The memo highlighted that some PAOs had continued submitting three copies of the Provisional Pension Payment Order (PPO) for NPS cases instead of the required two copies of the PPO Booklet — one for the pensioner and one for the disburser. This incorrect practice has been identified as a key reason for delays in pension disbursement. To address this issue and speed up the pension release process, CPAO has directed all concerned officials — including Principal CCAs, CCAs, Accountants General (AGs), and authorized Bank CPPCs — to strictly adhere to the revised guidelines. The updated instructions stress the importance of submitting only two copies of the PPO Booklet to CPAO in both OPS and NPS cases to minimize errors and reduce delays. The updated process is expected to ensure that retired employees under the NPS receive their pensions on time without unnecessary complications.
Understanding the Different Pension Schemes
The latest CPAO guidelines highlight the importance of distinguishing between pension systems in India: Old Pension Scheme (OPS), National Pension System (NPS), and the recently introduced Unified Pension Scheme (UPS).
Old Pension Scheme (OPS)
The OPS was applicable to government employees who joined service before December 22, 2003. This traditional pension model offered a fixed pension calculated based on the employee’s last drawn salary and total years of service. It ensured lifelong pension benefits with a survivor pension for the employee’s family in case of their passing.
National Pension System (NPS)
Introduced in 2004, the NPS replaced OPS for government employees joining after the cutoff date.

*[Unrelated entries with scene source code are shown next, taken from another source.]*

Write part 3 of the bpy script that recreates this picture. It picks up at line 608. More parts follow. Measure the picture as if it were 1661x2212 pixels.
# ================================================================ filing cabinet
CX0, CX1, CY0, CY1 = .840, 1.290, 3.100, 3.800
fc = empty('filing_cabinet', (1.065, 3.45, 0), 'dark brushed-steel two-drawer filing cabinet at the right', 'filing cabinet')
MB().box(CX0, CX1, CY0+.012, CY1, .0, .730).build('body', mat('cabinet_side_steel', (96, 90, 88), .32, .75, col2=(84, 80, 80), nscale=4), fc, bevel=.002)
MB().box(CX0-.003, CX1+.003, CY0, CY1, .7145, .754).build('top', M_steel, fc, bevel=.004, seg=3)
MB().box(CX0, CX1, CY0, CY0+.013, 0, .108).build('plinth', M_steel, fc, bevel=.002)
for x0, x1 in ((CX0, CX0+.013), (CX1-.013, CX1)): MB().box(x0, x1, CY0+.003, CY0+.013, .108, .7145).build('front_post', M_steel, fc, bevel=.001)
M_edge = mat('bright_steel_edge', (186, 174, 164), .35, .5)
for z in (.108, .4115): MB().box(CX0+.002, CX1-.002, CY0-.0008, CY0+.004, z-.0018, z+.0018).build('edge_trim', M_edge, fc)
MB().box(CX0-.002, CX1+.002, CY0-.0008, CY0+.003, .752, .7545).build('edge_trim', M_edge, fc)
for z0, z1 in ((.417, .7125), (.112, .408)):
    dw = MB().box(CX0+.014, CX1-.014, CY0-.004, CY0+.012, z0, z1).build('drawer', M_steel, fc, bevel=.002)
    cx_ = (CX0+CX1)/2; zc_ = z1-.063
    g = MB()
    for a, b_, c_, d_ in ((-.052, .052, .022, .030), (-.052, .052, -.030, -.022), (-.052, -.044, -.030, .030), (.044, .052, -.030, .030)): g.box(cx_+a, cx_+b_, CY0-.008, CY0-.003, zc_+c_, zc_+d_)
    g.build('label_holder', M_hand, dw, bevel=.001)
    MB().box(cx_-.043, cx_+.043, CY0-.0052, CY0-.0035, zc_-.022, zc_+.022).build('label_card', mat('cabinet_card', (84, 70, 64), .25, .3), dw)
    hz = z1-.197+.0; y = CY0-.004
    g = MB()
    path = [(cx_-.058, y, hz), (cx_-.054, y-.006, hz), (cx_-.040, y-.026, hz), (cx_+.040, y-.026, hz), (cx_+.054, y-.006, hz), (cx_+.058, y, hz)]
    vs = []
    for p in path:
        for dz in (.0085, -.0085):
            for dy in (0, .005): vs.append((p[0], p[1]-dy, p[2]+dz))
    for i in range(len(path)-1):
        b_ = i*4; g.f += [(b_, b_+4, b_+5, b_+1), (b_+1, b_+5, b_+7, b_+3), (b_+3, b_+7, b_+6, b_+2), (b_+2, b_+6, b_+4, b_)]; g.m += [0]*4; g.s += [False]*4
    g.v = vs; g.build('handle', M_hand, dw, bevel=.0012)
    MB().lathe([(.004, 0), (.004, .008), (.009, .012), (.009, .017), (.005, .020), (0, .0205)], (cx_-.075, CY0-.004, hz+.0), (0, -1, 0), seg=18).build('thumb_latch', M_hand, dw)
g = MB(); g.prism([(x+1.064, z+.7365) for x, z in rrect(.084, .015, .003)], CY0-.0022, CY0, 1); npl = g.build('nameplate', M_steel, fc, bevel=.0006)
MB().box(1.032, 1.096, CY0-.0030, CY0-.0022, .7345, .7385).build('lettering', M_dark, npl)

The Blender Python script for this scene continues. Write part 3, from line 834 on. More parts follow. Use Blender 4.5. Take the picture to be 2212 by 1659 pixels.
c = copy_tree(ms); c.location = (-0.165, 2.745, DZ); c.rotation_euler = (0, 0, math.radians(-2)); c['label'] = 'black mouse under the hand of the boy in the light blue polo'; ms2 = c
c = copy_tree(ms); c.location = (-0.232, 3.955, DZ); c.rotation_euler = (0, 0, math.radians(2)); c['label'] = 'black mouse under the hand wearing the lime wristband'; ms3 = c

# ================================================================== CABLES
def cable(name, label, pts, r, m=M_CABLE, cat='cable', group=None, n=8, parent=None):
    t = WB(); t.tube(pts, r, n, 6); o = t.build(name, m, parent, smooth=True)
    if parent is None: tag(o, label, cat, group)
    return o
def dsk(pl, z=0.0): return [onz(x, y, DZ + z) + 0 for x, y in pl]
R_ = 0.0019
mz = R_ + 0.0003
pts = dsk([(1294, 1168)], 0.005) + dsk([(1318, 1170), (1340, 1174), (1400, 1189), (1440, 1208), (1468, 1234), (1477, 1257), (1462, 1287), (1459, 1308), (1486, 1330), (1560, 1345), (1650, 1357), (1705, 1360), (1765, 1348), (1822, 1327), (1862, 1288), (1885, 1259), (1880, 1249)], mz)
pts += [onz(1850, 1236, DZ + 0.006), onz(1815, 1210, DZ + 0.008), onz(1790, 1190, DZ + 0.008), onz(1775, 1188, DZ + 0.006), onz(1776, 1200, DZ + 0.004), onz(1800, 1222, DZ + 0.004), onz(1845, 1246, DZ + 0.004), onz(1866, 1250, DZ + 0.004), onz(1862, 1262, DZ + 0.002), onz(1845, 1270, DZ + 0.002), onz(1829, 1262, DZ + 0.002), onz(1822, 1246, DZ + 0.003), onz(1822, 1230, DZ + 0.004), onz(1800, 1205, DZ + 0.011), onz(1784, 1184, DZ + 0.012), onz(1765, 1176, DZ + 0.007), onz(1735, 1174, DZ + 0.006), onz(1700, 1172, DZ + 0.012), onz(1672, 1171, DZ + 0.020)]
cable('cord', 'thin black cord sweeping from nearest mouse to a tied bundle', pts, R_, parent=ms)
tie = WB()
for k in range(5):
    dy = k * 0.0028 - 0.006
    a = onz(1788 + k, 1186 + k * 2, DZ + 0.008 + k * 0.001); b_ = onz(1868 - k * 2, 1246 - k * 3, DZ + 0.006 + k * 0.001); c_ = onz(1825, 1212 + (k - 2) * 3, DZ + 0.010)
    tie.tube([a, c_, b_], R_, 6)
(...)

Unlike OPS, the NPS is a market-linked system where the pension amount depends on the investment’s performance. Over time, the NPS expanded to include private sector employees, self-employed individuals, and NRIs.
Unified Pension Scheme (UPS)
Launched in 2024, the UPS combines the benefits of both OPS and NPS. This hybrid system ensures a guaranteed pension along with a contribution-based investment model to provide financial security post-retirement. While UPS is currently available for central government employees, there are ongoing discussions about extending it to state employees as well.
Ensuring Timely Pensions with Revised CPAO Guidelines
The CPAO’s recent memo reflects the agency’s commitment to ensuring timely pension payments while addressing procedural errors that have hindered NPS retirees from receiving their funds efficiently. By mandating that PAOs submit only two PPO copies — instead of three — CPAO aims to simplify and accelerate the disbursement process. The revised guidelines highlight CPAO's proactive steps in minimizing administrative delays and ensuring that pensioners under the NPS scheme can access their well-deserved retirement benefits without unnecessary obstacles.